Roma people fled their camp on the outskirts of Naples on Wednesday morning after clashing with local residents over an alleged attempted attack on a teenage girl.

Naples residents 'hurl fireworks' at Roma camp
An estimated 40,000 Roma people live in camps across Italy. Photo: Christophe Simon/AFP

A group of Naples residents threw stones and fireworks at the camp in Poggioreale after a 16-year-old girl claimed two Roma men attempted to assault her, La Repubblica reported. They also formed a roadblock in protest.

The girl is reported to have returned home on Tuesday night in an “agitated state” following the alleged attempted assault.

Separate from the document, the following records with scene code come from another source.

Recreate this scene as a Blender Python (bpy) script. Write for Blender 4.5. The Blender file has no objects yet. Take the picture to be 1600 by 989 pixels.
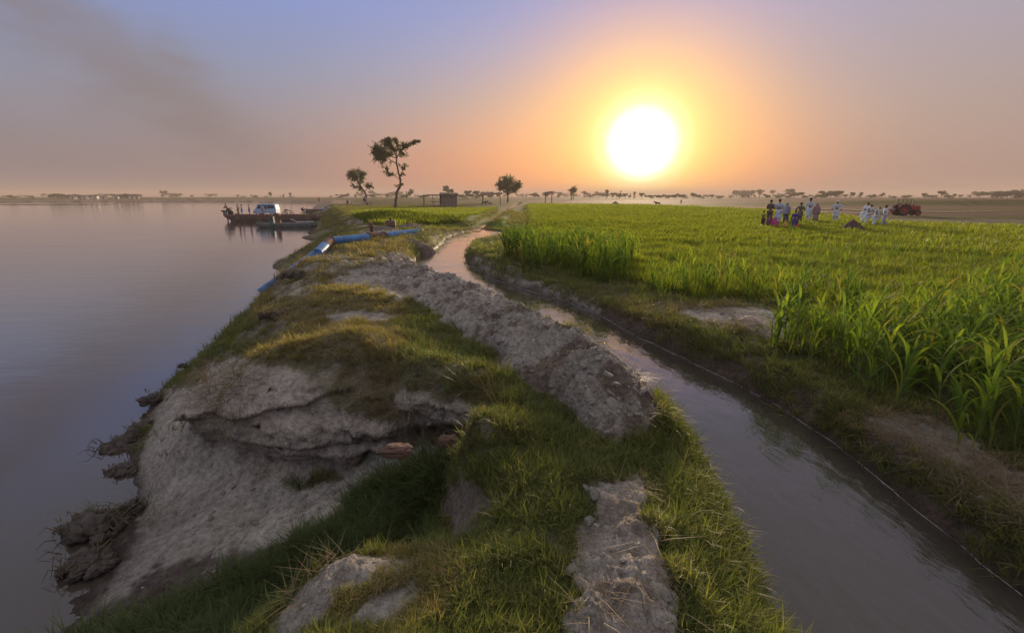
import bpy, bmesh, math, random
import numpy as np
from mathutils import Vector, Matrix
R = math.radians
rng = np.random.default_rng(7)
random.seed(7)
S = bpy.context.scene
COL = S.collection

# ------------------------------------------------------------------ camera
FP = 756.0                      # focal length in photo pixels (1600 wide)
CAMZ = 3.7
PITCH = math.atan(187.5 / FP)
SP, CP = math.sin(PITCH), math.cos(PITCH)
cd = bpy.data.cameras.new('camera')
cd.sensor_width = 36.0
cd.lens = FP / 1600 * 36
cd.clip_start = 0.05
cd.clip_end = 30000
cam = bpy.data.objects.new('camera', cd)
COL.objects.link(cam)
cam.location = (0, 0, CAMZ)
cam.rotation_euler = (math.pi / 2 - PITCH, 0, 0)
S.camera = cam

def ray(px, py):
    u = (px - 800) / FP
    v = (py - 494.5) / FP
    return np.array([u, CP - v * SP, -(SP + v * CP)])
def at(px, py, z=1.7):
    d = ray(px, py)
    t = (z - CAMZ) / d[2]
    return Vector((d[0] * t, d[1] * t, z))
def proj(x, y, z):
    dz = z - CAMZ
    depth = y * CP - dz * SP
    up = y * SP + dz * CP
    depth = np.maximum(depth, 1e-3)
    return 800 + FP * x / depth, 494.5 - FP * up / depth

# ------------------------------------------------------------------ light, sky, exposure
S.view_settings.view_transform = 'Standard'
S.view_settings.look = 'None'
S.view_settings.exposure = 0.95
S.view_settings.gamma = 1.0
S.cycles.max_bounces = 6
S.cycles.volume_bounces = 0
S.cycles.transparent_max_bounces = 8
S.cycles.use_denoising = True
sd = ray(1003, 225); sd = Vector(sd).normalized()
SUN_EL = math.asin(sd.z); SUN_AZ = math.atan2(sd.x, sd.y)
sl = bpy.data.lights.new('sun', 'SUN'); sl.energy = 4.6; sl.angle = R(8); sl.color = (1.0, 0.74, 0.48)
so = bpy.data.objects.new('sun', sl); COL.objects.link(so)
so.rotation_euler = (-sd).to_track_quat('-Z', 'Y').to_euler()

def srgb(r, g, b):
    f = lambda c: (c / 255 / 12.92) if c / 255 <= 0.04045 else ((c / 255 + 0.055) / 1.055) ** 2.4
    return (f(r), f(g), f(b), 1.0)

W = bpy.data.worlds.new('World'); S.world = W; W.use_nodes = True
nt = W.node_tree; nt.nodes.clear()
def N(tp, **k):
    n = nt.nodes.new(tp)
    for a, b in k.items(): setattr(n, a, b)
    return n
def L(a, b): nt.links.new(a, b)
def val(sock, v):
    if isinstance(v, bpy.types.NodeSocket): L(v, sock)
    else: sock.default_value = v
def M(op, a, b=0.0, c=0.0, clamp=False):
    n = N('ShaderNodeMath', operation=op, use_clamp=clamp)
    val(n.inputs[0], a); val(n.inputs[1], b); val(n.inputs[2], c)
    return n.outputs[0]
def mixc(f, a, b, mode='MIX'):
    n = N('ShaderNodeMix', data_type='RGBA', blend_type=mode, clamp_factor=True)
    val(n.inputs[0], f); val(n.inputs[6], a); val(n.inputs[7], b)
    return n.outputs[2]
def ramp(f, stops, interp='LINEAR'):
    n = N('ShaderNodeValToRGB'); r = n.color_ramp; r.interpolation = interp
    while len(r.elements) < len(stops): r.elements.new(0.5)
    for e, (p, c) in zip(r.elements, stops): e.position = p; e.color = c
    val(n.inputs[0], f)
    return n.outputs[0]
geo = N('ShaderNodeTexCoord')
nrm = N('ShaderNodeVectorMath', operation='NORMALIZE'); L(geo.outputs['Generated'], nrm.inputs[0])
DIR = nrm.outputs[0]
sep = N('ShaderNodeSeparateXYZ'); L(DIR, sep.inputs[0])
dx, dy, dz = sep.outputs
elev = M('MULTIPLY', M('ARCSINE', dz), 180 / math.pi)           # degrees
az = M('MULTIPLY', M('ARCTAN2', dx, dy), 180 / math.pi)
SE, SA = math.degrees(SUN_EL), math.degrees(SUN_AZ)
dotn = N('ShaderNodeVectorMath', operation='DOT_PRODUCT'); L(DIR, dotn.inputs[0]); dotn.inputs[1].default_value = tuple(sd)
theta = M('MULTIPLY', M('ARCCOSINE', M('MINIMUM', dotn.outputs['Value'], 1.0)), 180 / math.pi)
en = M('DIVIDE', elev, 45.0, clamp=True)
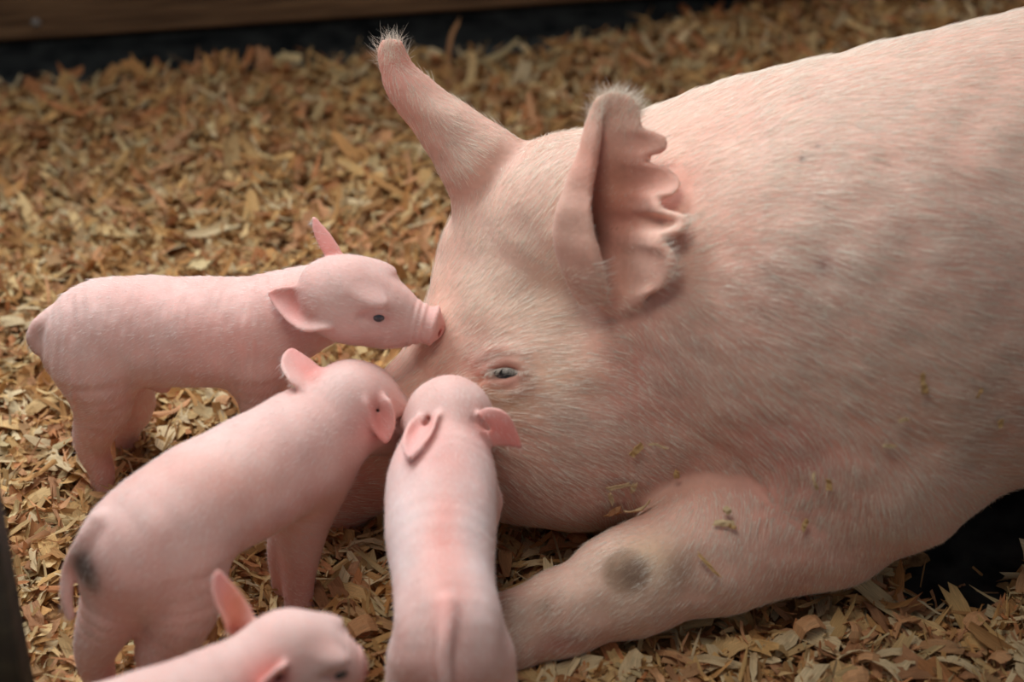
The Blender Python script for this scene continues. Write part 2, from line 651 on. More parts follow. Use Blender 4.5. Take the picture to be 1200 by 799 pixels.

La Repubblica said that two of her cousins went to the camp, which houses about 250 Roma people, in a bid to “punish” the two men, but instead came to blows and ended up with minor injuries.

Police are now monitoring the camp while the president of Poggioreale has called for it to be closed.

An estimated 40,000 Roma people live in camps on the outskirts of Italian cities and are denied access to adequate public housing, education and healthcare.

Italy has often come under attack for its treatment of the community.

In October, Amnesty International accused the Rome authorities of keeping thousands of Roma people on the margins of society through an “assisted housing” system designed to banish the community in “ghettos” beyond the city’s periphery.

“Its assisted housing system is designed and implemented in such a way as to condemn thousands of Roma purely on ethnic grounds to live in segregated, substandard accommodation in camps far from services and residential neighbourhoods. This is a blight on the city of Rome," John Dalhuisen, the organization’s programme director for Europe and Central Asia, said in a statement at the time.

Amnesty estimates that half of the Roma in Italy are Italian citizens, while others are recognized refugees from former Yugoslavia, migrants mostly from Romania and the Balkans, or are recognized or de facto stateless people.

"Roma are an integral part of Italian society. Yet, they remain among the most severely affected by gravely inadequate housing conditions and widespread discrimination, in Rome and in many other Italian cities," Dalhuisen added.